What the task asks: Find each line holding "scene" and copy it out.

Data block:
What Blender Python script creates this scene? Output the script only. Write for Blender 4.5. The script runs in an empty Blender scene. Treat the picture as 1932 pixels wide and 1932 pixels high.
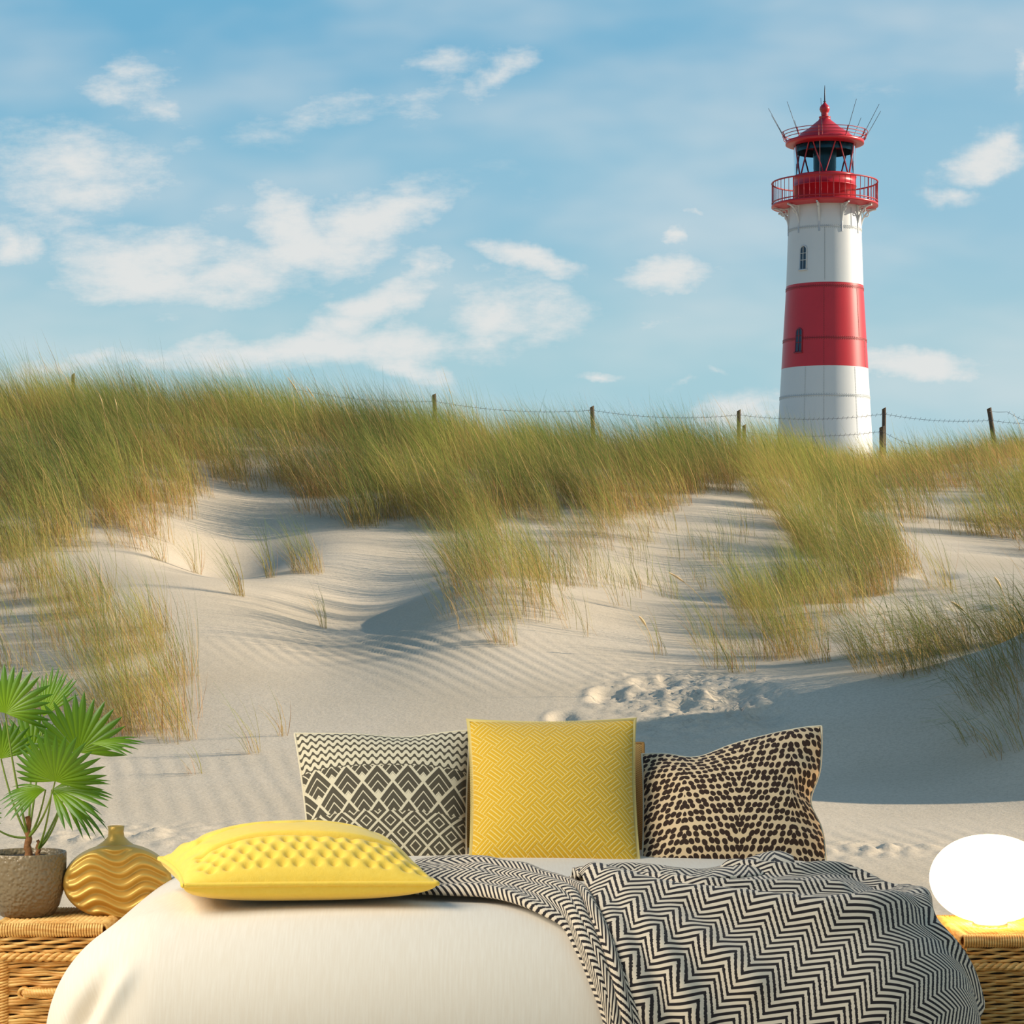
import bpy, math, random
import numpy as np
from mathutils import Vector
rng = np.random.default_rng(11)
random.seed(11)
C = bpy.context.scene.collection
PI = math.pi
# photograph geometry: focal length in px, horizon row, camera height
F, U0, VH, CH = 4500.0, 966.0, 1130.0, 1.2

def at(px, py, d):
    """Point seen at (px, py) at depth d from the camera."""
    return np.array([(px - U0) / F * d, d, CH - (py - VH) / F * d])

def proj(x, y, z):
    return U0 + F * x / y, VH - F * (z - CH) / y

# ------------------------------------------------------------------ objects
def tag(o, label=None, cat=None, group=None, kind=None):
    if label: o['label'] = label
    if cat: o['category'] = cat
    if group: o['group'] = group
    if kind: o['kind'] = kind
    return o

def empty(name, loc=(0, 0, 0)):
    o = bpy.data.objects.new(name, None)
    o.empty_display_size = .1
    C.objects.link(o)
    o.location = [float(c) for c in loc]
    return o

def link(name, me, parent=None):
    o = bpy.data.objects.new(name, me)
    C.objects.link(o)
    if parent is not None:
        o.parent = parent
        q = parent
        t = Vector((0, 0, 0))
        while q is not None:
            t += q.location
            q = q.parent
        o.matrix_parent_inverse.identity()
        o.location = -t if o.type == 'MESH' else o.location
    return o

class MB:
    """Collects shapes in world coordinates; build() links them as one mesh object."""
    def __init__(s):
        s.v = []; s.f = []; s.n = 0; s.uv = []
        s.has_uv = False
    def add(s, verts, faces, uvs=None):
        verts = np.asarray(verts, float).reshape(-1, 3)
        s.v.append(verts)
        n = s.n
        s.f.extend([tuple(int(i) + n for i in f) for f in faces])
        if uvs is not None:
            s.has_uv = True
            s.uv.append(np.asarray(uvs, float).reshape(-1, 2))
        else:
            s.uv.append(np.zeros((len(verts), 2)))
        s.n += len(verts)
    def grid(s, P, cu=False, cv=False, uv=None):
        P = np.asarray(P, float); n, m = P.shape[:2]
        fs = []
        for i in range(n if cu else n - 1):
            for j in range(m if cv else m - 1):
                i2, j2 = (i + 1) % n, (j + 1) % m
                fs.append((i * m + j, i2 * m + j, i2 * m + j2, i * m + j2))
        s.add(P.reshape(-1, 3), fs, uv)
    def tube(s, pts, r, seg=6, cap=True):
        pts = np.asarray(pts, float); n = len(pts)
        rr = np.broadcast_to(np.asarray(r, float), (n,))
        T = np.gradient(pts, axis=0)
        T /= np.linalg.norm(T, axis=1)[:, None] + 1e-12
        ref = np.array([0, 0, 1.0]) if abs(T[0][2]) < .9 else np.array([1.0, 0, 0])
        N = np.zeros_like(pts); B = np.zeros_like(pts)
        nn = np.cross(T[0], ref); nn /= np.linalg.norm(nn)
        for i in range(n):
            nn = nn - T[i] * np.dot(nn, T[i]); nn /= np.linalg.norm(nn) + 1e-12
            N[i] = nn; B[i] = np.cross(T[i], nn)
        a = np.arange(seg) * 2 * PI / seg
        P = pts[:, None, :] + rr[:, None, None] * (np.cos(a)[None, :, None] * N[:, None, :] + np.sin(a)[None, :, None] * B[:, None, :])
        n0 = s.n
        s.grid(P, cv=True)
        if cap:
            s.f.append(tuple(n0 + k for k in range(seg))[::-1])
            s.f.append(tuple(n0 + (n - 1) * seg + k for k in range(seg)))
    def lathe(s, prof, c, seg=48, ang=None):
        """prof: (radius, z) pairs about a vertical axis through c."""
        prof = np.asarray(prof, float)
        closed = ang is None
        a = np.linspace(0, 2 * PI, seg, endpoint=False) if closed else np.linspace(ang[0], ang[1], seg)
        P = np.zeros((len(prof), len(a), 3))
        P[:, :, 0] = c[0] + prof[:, 0][:, None] * np.cos(a)
        P[:, :, 1] = c[1] + prof[:, 0][:, None] * np.sin(a)
        P[:, :, 2] = c[2] + prof[:, 1][:, None]
        s.grid(P, cv=closed)
    def box(s, lo, hi):
        x0, y0, z0 = lo; x1, y1, z1 = hi
        v = [(x0,y0,z0),(x1,y0,z0),(x1,y1,z0),(x0,y1,z0),(x0,y0,z1),(x1,y0,z1),(x1,y1,z1),(x0,y1,z1)]
        s.add(v, [(0,3,2,1),(4,5,6,7),(0,1,5,4),(1,2,6,5),(2,3,7,6),(3,0,4,7)])
    def build(s, name, mat, parent=None, smooth=True, bevel=0.0, sub=0):
        me = bpy.data.meshes.new(name)
        V = np.concatenate(s.v)
        me.from_pydata(V.tolist(), [], s.f)
        if s.has_uv:
            U = np.concatenate(s.uv)
            l = me.uv_layers.new(name='UVMap')
            idx = np.zeros(len(me.loops), dtype=np.int32)
            me.loops.foreach_get('vertex_index', idx)
            l.data.foreach_set('uv', U[idx].astype(np.float32).ravel())
        for q_ in (mat if isinstance(mat, (list, tuple)) else [mat]): me.materials.append(q_)
        if getattr(s, 'cut', None) is not None:
            for p_ in me.polygons[s.cut:]: p_.material_index = 1
        if smooth:
            me.polygons.foreach_set('use_smooth', [True] * len(me.polygons))
        me.update()
        o = link(name, me, parent)
        if bevel:
            md = o.modifiers.new('edge', 'BEVEL'); md.width = bevel; md.segments = 2
        if sub:
            md = o.modifiers.new('soft', 'SUBSURF'); md.levels = sub; md.render_levels = sub
        return o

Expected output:
What Blender Python script creates this scene? Output the script only. Write for Blender 4.5. The script runs in an empty Blender scene. Treat the picture as 1932 pixels wide and 1932 pixels high.
C = bpy.context.scene.collection